Nous prenons un café. Je ne bois jamais de café. Je n’ai pas réfléchi. Je suis naïve. O me raccompagne à la station de métro. Dire au revoir. Dire j’ai honte d’avoir été aussi imprudente. Il me rassure. ça peut arriver à n’importe qui. Descendre les escaliers. Suivre la foule sans trop savoir où je vais. J’ai peur de me perdre. Je veux retrouver le refuge du Grand Almira Hôtel. Revenir sur mes pas. Hésiter. Je suis perdue. Les noms me sont familiers et en même temps il me semble que Karakoy est sur la rive asiatique. Je ne sais plus. Je suis désorientée. Demander mon chemin. Personne ne parle anglais. Me rappeler avoir pris une photo à la station Halic. Je montre la photo. On me dit «go down and left». Je descends l’escalator. Je sais maintenant où je vais. Je vais à Haliç. Je n’ai jamais été aussi heureuse de voir l’enseigne Turkish Deligth qui représente pour moi la porte d’entrée de Fathi. Fathi je connais. Depuis 3 jours j’en arpente les rues et j’y ai mes habitudes.

A propos de Gilda Gonfier

Conteuse, paysanne, sauvage. Voir son site 365 oracles.

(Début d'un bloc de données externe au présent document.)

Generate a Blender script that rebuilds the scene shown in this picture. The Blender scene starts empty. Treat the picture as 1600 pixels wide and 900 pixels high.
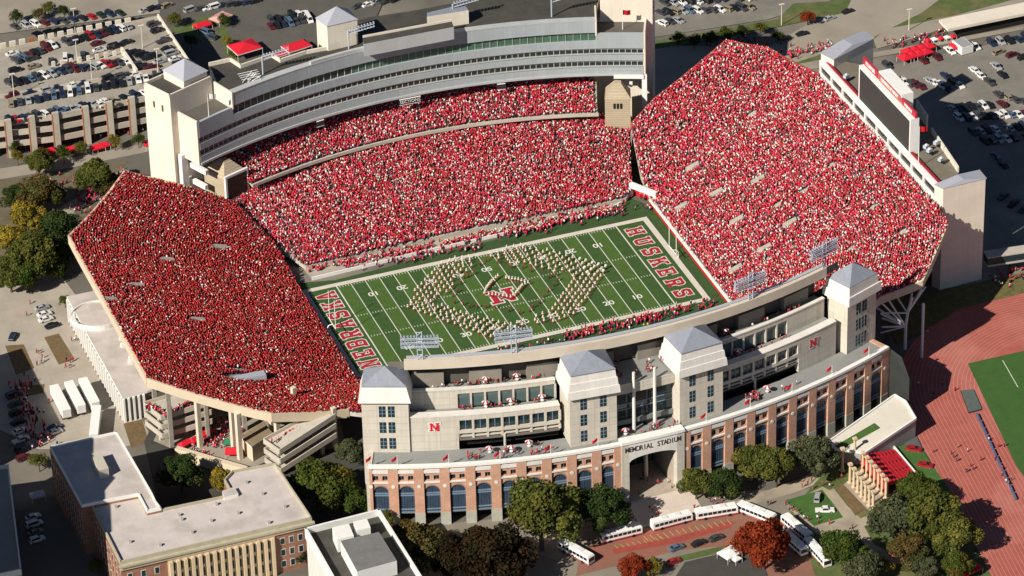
import bpy, bmesh, math, random
import numpy as np
from mathutils import Vector, Matrix
from mathutils.geometry import tessellate_polygon
random.seed(7); rng = np.random.default_rng(11)
S = bpy.context.scene
COL = S.collection
# ------------------------------------------------------------------ camera (solved from the pitch markings)
D_, AZ, PT, RO, FL = 1300., .34055, .56175, -.02751, 6686.
fw = np.array([math.sin(AZ)*math.cos(PT), math.cos(AZ)*math.cos(PT), -math.sin(PT)])
_r = np.cross(fw, [0, 0, 1]); _r /= np.linalg.norm(_r); _u = np.cross(_r, fw)
RT = _r*math.cos(RO)+_u*math.sin(RO); UP = -_r*math.sin(RO)+_u*math.cos(RO)
CAM = np.array([3.404, 3.085, 0])-fw*D_
def W(px, py, z=0.):
    d = fw*FL+RT*(px-800)-UP*(py-450)
    return CAM+d*((z-CAM[2])/d[2])
def w2(px, py, z=0.):
    w = W(px, py, z); return (float(w[0]), float(w[1]))
def onsurf(px, py, f, z=8.):
    for _ in range(80):
        w = W(px, py, z); z = .5*z+.5*f(w[0], w[1])
    return (float(w[0]), float(w[1]))
cd = bpy.data.cameras.new('camera'); co = bpy.data.objects.new('camera', cd); COL.objects.link(co)
co.matrix_world = Matrix(((RT[0], UP[0], -fw[0], CAM[0]), (RT[1], UP[1], -fw[1], CAM[1]), (RT[2], UP[2], -fw[2], CAM[2]), (0, 0, 0, 1)))
cd.sensor_width = 36; cd.lens = FL/1600*36; cd.clip_start = 50; cd.clip_end = 20000
S.camera = co
# ------------------------------------------------------------------ light
SAZ, SEL = math.radians(26), math.radians(35.8)      # the way the shadows fall, and the sun's height
wd = bpy.data.worlds.new("World"); S.world = wd; wd.use_nodes = True
nt = wd.node_tree; bg = nt.nodes['Background']; sk = nt.nodes.new('ShaderNodeTexSky')
sk.sky_type = 'NISHITA'; sk.sun_disc = False; sk.sun_elevation = SEL
sundir = Vector((-math.cos(SAZ)*math.cos(SEL), -math.sin(SAZ)*math.cos(SEL), math.sin(SEL)))
sk.sun_rotation = math.atan2(sundir.x, sundir.y)
nt.links.new(sk.outputs[0], bg.inputs[0]); sk.altitude = 1500; sk.air_density = .7; sk.dust_density = .2; bg.inputs[1].default_value = .05
sl = bpy.data.lights.new('sun', 'SUN'); sl.energy = 5.0; sl.angle = math.radians(.5); sl.color = (1, .93, .82)
so = bpy.data.objects.new('sun', sl); COL.objects.link(so); so.rotation_euler = (-sundir).to_track_quat('-Z', 'Y').to_euler()
S.view_settings.view_transform = 'Standard'; S.view_settings.look = 'None'; S.view_settings.gamma = 1
S.view_settings.exposure = .36
S.render.engine = 'CYCLES'
# ------------------------------------------------------------------ materials
def srgb(r, g, b):
    return tuple((c/255/12.92 if c/255 <= .04045 else ((c/255+.055)/1.055)**2.4) for c in (r, g, b))
MATS = {}
def mat(name, c, rough=.8, var=.0, scale=.3, bump=0, joints=None, brick=None, metal=0., spec=.3, objrand=0, streak=0, c2=None, c2s=.05, c2t=(.5, .62)):
    """c linear colour. var: noise variation; joints (w,h,dark): faint panel joints in UV; brick (c2, mortar, w, h)"""
    if name in MATS: return MATS[name]
    m = bpy.data.materials.new(name); m.use_nodes = True; n = m.node_tree; b = n.nodes['Principled BSDF']
    b.inputs['Roughness'].default_value = rough; b.inputs['Metallic'].default_value = metal
    b.inputs['Specular IOR Level'].default_value = spec
    L = n.links.new; N = n.nodes.new
    rgb = N('ShaderNodeRGB'); rgb.outputs[0].default_value = (*c, 1); out = rgb.outputs[0]
    geo = N('ShaderNodeNewGeometry')
    def mix(a, bb, fac, mode='MIX'):
        x = N('ShaderNodeMix'); x.data_type = 'RGBA'; x.blend_type = mode
        for inp, v in ((x.inputs[0], fac), (x.inputs[6], a), (x.inputs[7], bb)):
            if hasattr(v, 'links'): L(v, inp)
            elif isinstance(v, tuple): inp.default_value = (*v, 1)
            else: inp.default_value = v
        return x.outputs[2]
    if c2:
        no = N('ShaderNodeTexNoise'); no.inputs['Scale'].default_value = c2s; no.inputs['Detail'].default_value = 5
        L(geo.outputs['Position'], no.inputs['Vector'])
        mr = N('ShaderNodeMapRange'); mr.inputs[1].default_value = c2t[0]; mr.inputs[2].default_value = c2t[1]
        L(no.outputs[0], mr.inputs[0]); out = mix(out, c2, mr.outputs[0])
    if brick:
        uv = N('ShaderNodeUVMap'); bt = N('ShaderNodeTexBrick'); L(uv.outputs[0], bt.inputs['Vector'])
        bt.inputs['Color1'].default_value = (*c, 1); bt.inputs['Color2'].default_value = (*brick[0], 1); bt.inputs['Mortar'].default_value = (*brick[1], 1)
        bt.inputs['Scale'].default_value = 1; bt.inputs['Brick Width'].default_value = brick[2]; bt.inputs['Row Height'].default_value = brick[3]
        bt.inputs['Mortar Size'].default_value = brick[3]*.12; out = bt.outputs[0]
    if joints:
        uv = N('ShaderNodeUVMap'); bt = N('ShaderNodeTexBrick'); L(uv.outputs[0], bt.inputs['Vector']); bt.offset = 0
        k = joints[2]
        bt.inputs['Color1'].default_value = (1, 1, 1, 1); bt.inputs['Color2'].default_value = (.93, .93, .93, 1); bt.inputs['Mortar'].default_value = (k, k, k, 1)
        bt.inputs['Scale'].default_value = 1; bt.inputs['Brick Width'].default_value = joints[0]; bt.inputs['Row Height'].default_value = joints[1]
        bt.inputs['Mortar Size'].default_value = joints[3] if len(joints) > 3 else .07
        out = mix(out, bt.outputs[0], 1., 'MULTIPLY')
    if var:
        no = N('ShaderNodeTexNoise'); no.inputs['Scale'].default_value = scale; no.inputs['Detail'].default_value = 8; no.inputs['Roughness'].default_value = .65
        L(geo.outputs['Position'], no.inputs['Vector'])
        mr = N('ShaderNodeMapRange'); mr.inputs[1].default_value = .3; mr.inputs[2].default_value = .7
        mr.inputs[3].default_value = 1-var; mr.inputs[4].default_value = 1+var
        L(no.outputs[0], mr.inputs[0]); out = mix(out, mr.outputs[0], 1., 'MULTIPLY')
    if streak:
        mp = N('ShaderNodeMapping'); mp.inputs['Scale'].default_value = (1.2, 1.2, .07); L(geo.outputs['Position'], mp.inputs[0])
        no = N('ShaderNodeTexNoise'); no.inputs['Scale'].default_value = 1.; no.inputs['Detail'].default_value = 4; L(mp.outputs[0], no.inputs['Vector'])
        mr = N('ShaderNodeMapRange'); mr.inputs[1].default_value = .35; mr.inputs[2].default_value = .7; mr.inputs[3].default_value = 1.; mr.inputs[4].default_value = 1-streak
        L(no.outputs[0], mr.inputs[0]); out = mix(out, mr.outputs[0], 1., 'MULTIPLY')
    if objrand:
        oi = N('ShaderNodeObjectInfo'); mr = N('ShaderNodeMapRange'); mr.inputs[3].default_value = 1-objrand; mr.inputs[4].default_value = 1+objrand
        L(oi.outputs['Random'], mr.inputs[0]); out = mix(out, mr.outputs[0], 1., 'MULTIPLY')
    L(out, b.inputs['Base Color'])
    if bump:
        no = N('ShaderNodeTexNoise'); no.inputs['Scale'].default_value = 2.5; L(geo.outputs['Position'], no.inputs['Vector'])
        bp = N('ShaderNodeBump'); bp.inputs['Strength'].default_value = bump; L(no.outputs[0], bp.inputs['Height']); L(bp.outputs[0], b.inputs['Normal'])
    MATS[name] = m; return m
def matattr(name, rough=.9):
    m = bpy.data.materials.new(name); m.use_nodes = True; n = m.node_tree; b = n.nodes['Principled BSDF']
    a = n.nodes.new('ShaderNodeAttribute'); a.attribute_name = 'cloth'; n.links.new(a.outputs[0], b.inputs['Base Color'])
    b.inputs['Roughness'].default_value = rough; b.inputs['Specular IOR Level'].default_value = .15; return m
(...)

5 commentaires à propos de “#anthologie #01 | Consulat”

    • Merci François. J’ai envie d’aller jusqu’au bout des 40 jours pour écrire probablement une nouvelle qui mettrait en scène une réflexion entre l’art d’écrire et l’art de voyager. Je suis naïve alors j’y vais à l’intuition. Je vois les maladresses mais je les corrigerai plus tard. Pour l’instant il faut écrire et poser la matière. Merci pour ton enseignement. Je me régale!

  1. Labyrinthique. Kafkaïen (les affres administratives et le choix des initiales peut-être). J’aime ta façon d’écrire l’expérience de l’étranger, de l’étrangeté : voyager c’est un peu apprivoiser l’étrangeté, à te lire, trouver son chemin en se frottant au tout autre. J’aime ton projet. Je vais te suivre.